Airborne Ash Detection Made Easy

Ogle’s expertise helps airline to deliver new ash detector concept to market

The most recent volcanic eruption from Grimsvoetn, South East Iceland, has reportedly expelled more ash in to the atmosphere in the first 24 hours than Eyjafjoell did over the course of 40 days in 2010, according to official calculations.

Background

Consequently one would expect an increase in the disruption caused to the travel industry and the economy. However, that has not proved to be the case due to a number of factors, not least of which are the new rules for airlines and airborne ash detection systems. April 2010 was a month that few air travellers will forget in a hurry. The two weeks that followed the volcanic eruption in Eyjafjoell, Iceland, on 14th April 2010 saw the skies above western and northern Europe come to a virtual standstill. The ash cloud that was carried by westerly winds across these regions caused travel and economic disruption on a huge scale with localized disruptions continuing for many more months.

The sole reason for the disruption was due to the fact that  volcanic ash is a major hazard to aircraft in flight. The heat generated by aircraft turbine engines melts the microscopic debris within the ash – irreparably damaging the engines and causing them to shut down. No airline could ever tolerate the risk.

However, the economic tumult of two weeks of cancelled flights brought many airlines to their knees – a new approach was needed that would keep planes in the air with no compromise to passenger safety in the event that ash clouds become a more common occurrence.

Airborne Volcanic Object Identifier and Detector AVOID

easyJet, one of the UK’s largest airlines, has recently unveiled a ground-breaking technology that will minimize future air travel disruption resulting from volcanic activity. easyJet has developed an ash detector based on new technology and will be the world’s first airline to trial it. Called AVOID – Airborne Volcanic Object Identifier and Detector – the system is essentially a radar for ash, installed on aircraft to alert pilots to the presence of ash and allow them to take evasive action.

The Challenge

easyJet approached Ogle Models & Prototypes with a specific brief to design and produce a concept model of the pod that was required to house the AVOID system. Ogle was selected as the partner of choice because of its excellent reputation for producing high quality models for aircraft applications. The company’s expertise with process and material selection for such applications, getting it right the first time and delivering within agreed lead times sets it apart within the sector.

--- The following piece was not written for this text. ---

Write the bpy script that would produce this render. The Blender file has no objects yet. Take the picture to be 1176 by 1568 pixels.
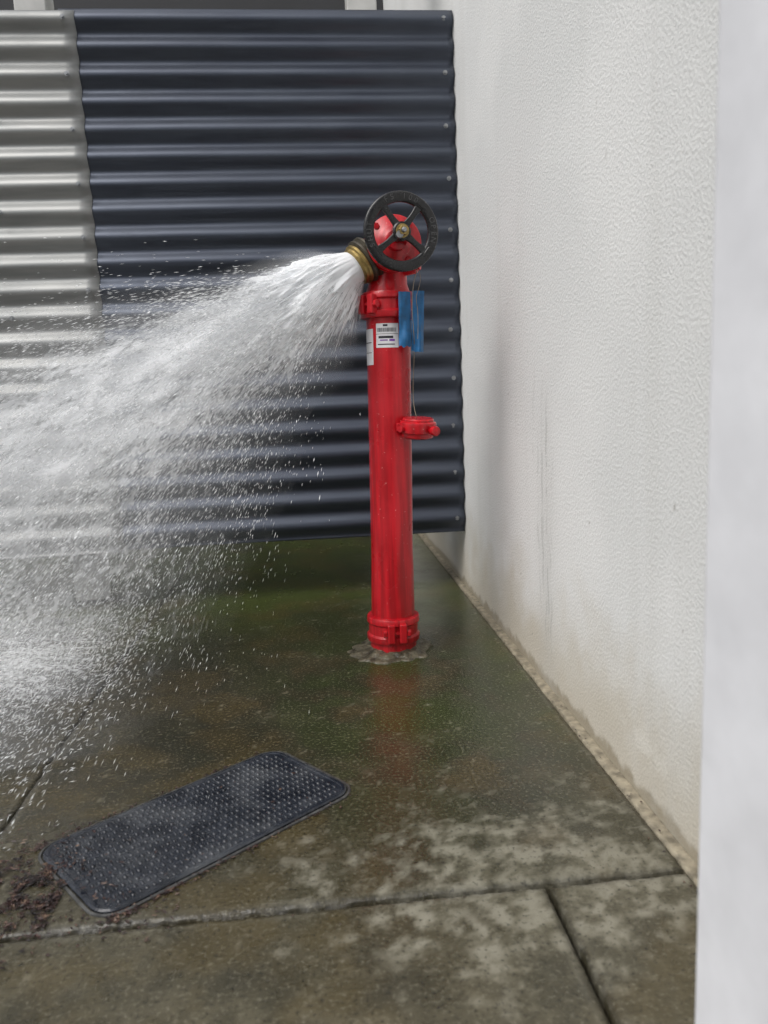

Ogle was tasked with designing and producing the pod concept, a visual static model, which was to be attached to the wing tip of the aircraft. For the launch event the aircraft was an Airbus 340. The final brief was delivered in March and the pod was to be ready for 1st April ready for release on the 4th April. With such short lead times, the team at Ogle, led by Dave Orman, got to work immediately.

Dave brought in skilled product designer, Andy Kelly of Skywide Design, to produce the 3D CAD model. Supplied with a wing tip the team had to calculate accurate dimensions from which to create the design to ensure an exact fit when the model was built. With the design signed off by easyJet, Andy Kelly was able to supply full A surface data to Ogle, where the B surface data was completed ready for the build.

The process selected for the main body of the pod was CNC machining, whereby it was produced in two halves to allow for extensive material removal to aid weight reduction – an essential factor. The Ogle team CNC machined the main body of the Pod in a 0.7 Density Model board incorporating the fixing holes, which matched precisely those on the supplied wing tip. The full dimensions for the pod were 804 x 280 x 205 mm. Once the pod’s main body was fixed in place the model-board was hand blended to the shape of the wing tip. A removable panel, which was held in place by magnets, was used to access the fixing screws.

Ogle is fully committed to delivering projects on time, every time and this was no exception.

A key part of the pod concept development was the lens, behind which the cameras used to detect ash would be housed. Ogle built the lens using a completely clear material, called, unsurprisingly SLA Clear, on its in-house stereolithography (SLA) machine. The accuracy of SLA made it the ideal process for this model component. Ogle was then able to fit two model cameras behind the clear lens for the final model construction. All of the parts where then painted to match the easyJet brand and the company’s logo was applied as a vinyl.

Conclusion

The completed pod model was delivered to easyJet on 1st April as required and it was fitted to the aircraft used for the product launch without any problems. Ogle is fully committed to delivering projects on time, every time and this was no exception.

The first test flight is to be carried out by Airbus on behalf of easyJet using an Airbus 340 test aircraft in the very near future. Subject to the results of these tests, easyJet intends to trial the technology on its own aircraft with a view to installing it on enough aircraft to minimise any future disruption from ash.